'A full measure of honour': Jeremy Taylor and the Mother of the Messiah
We begin today with words from the outset of Taylor's account of 'The History of the Conception of Jesus'. Here we see how Taylor's depiction of the Blessed Virgin evinces love and reverence, a quiet joy that the grace of God had prepared her for "a full measure of honour":
In the days of Herod the king, the angel Gabriel was sent from God to a city of Galilee named Nazareth to a holy maid called Mary, espoused to Joseph; and found her in a capacity and excellent disposition to receive the greatest honour that ever was done to the daughters of men. Her employment was holy and pious, her person young, her years florid and springing, her body chaste, her mind humble, and a rare repository of divine graces. She was full of grace and excellencies. And God poured upon her a full measure of honour, in making her the mother of the Messias.
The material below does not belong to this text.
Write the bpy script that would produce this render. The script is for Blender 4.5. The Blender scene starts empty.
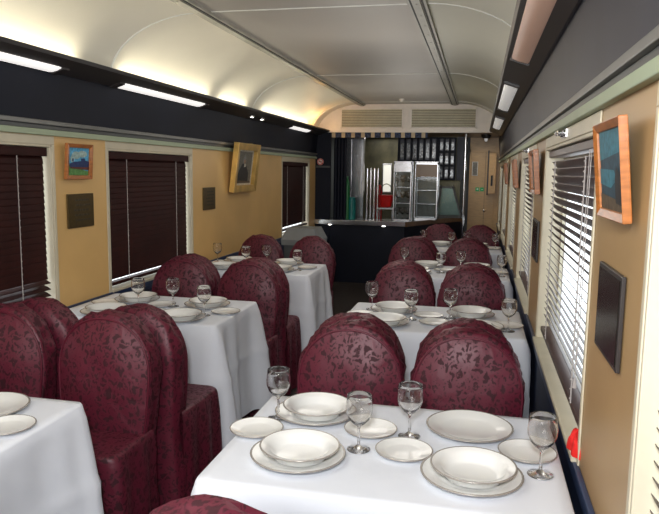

The reference to the honour of "making her the mother of the Messias" might make us pause. Why not 'Mother of God'? Taylor, after all, was quite used to referring to the Blessed Virgin after that manner - it was not at all controversial for divines of the Church of England. His use at this point of "the mother of the Messias", however, roots the Blessed Virgin in the hopes of Israel, hopes with which Taylor opened The Great Exemplar:
When the fulness of time was come, after the frequent repetition of promises, the expectation of the Jewish nation, the longings and tedious waitings of all holy persons, 'the departure of the sceptre from Judah, and the lawgiver from be tween his feet' ...
Mary, as Taylor oft confessed, is the God-bearer. But she is the God-bearer precisely because Israel's hopes are fulfilled, because the longings of prophets, priests, and kings over centuries have to come to pass in the Child she carries, because she is "the mother of the Messias". This title is indeed "a measure of full honour", for there is no Incarnation apart from the God of Abraham, Isaac, and Jacob, no Emmanuel apart from the ancient covenant people. To reverence the Daughter of Sion as the Mother of the Messiah is indeed "a full measure of honour", for "Abraham rejoiced to see my day: and he saw it, as was glad".